The gigantic mosaic Jesus on the ceiling at the end of the main aisle has blond hair.

Kitsch. A blond haired Jesus. Bad, no?

And yet I felt a profound spirituality here that I did not feel at the National Cathedral. I spent as long in this church as at the other, and not once did anyone make a crack about my poor clothes, or my backpack. I wasn't the poorest looking person there. The neighborhood is godawful. You ride through slums to get there, not through expansive ambassadorial mansions.

The center aisle is lined by chapels devoted to Mary as she is revered in various countries. These aren't rich countries and the people who revere her are pathetic. There is Our Lady of Częstochowa, Our Lady of Sorrows from Slovakia, Our Lady of Siluva from Lithuania, Guadalupe from Mexico, Our Lady of Antipolo from the Philippines, Our Lady of China. Yes, Jesus is blond in this church, but there are at least two black Marys – Częstochowa and Antipolo, and one Indian Mary – Guadalupe, and Our Lady of China has Chinese features and wears a Chinese costume.

And there were Filipinos praying there, and Black people…nothing like the hoards of undifferentiated WASPs at the National Cathedral.

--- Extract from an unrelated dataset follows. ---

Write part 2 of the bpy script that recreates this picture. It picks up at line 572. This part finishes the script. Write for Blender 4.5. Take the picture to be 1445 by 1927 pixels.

I like that about Catholicism. And I like it that you can always hear babies crying in Catholic churches. We don't have special soundproof rooms we put them in.

I wanted to stay longer, much longer, but I had bought a Greyhound ticket for six, so I did something atypical for me – bought the souvenir booklet – and left. Ran into the skinny kid with the chaw; he was coming out of the subway as I was going in. I smiled and waved; so did he.

Last minute panic – I had miscalculated space and time (nothing new) and had to run to get to the bus station. Walked beside a Jamaican man in a red fur cap (in DC? In summer? One must suffer to be beautiful.) He was skinny and young so he kept me at a quick pace. Got to the station just in time.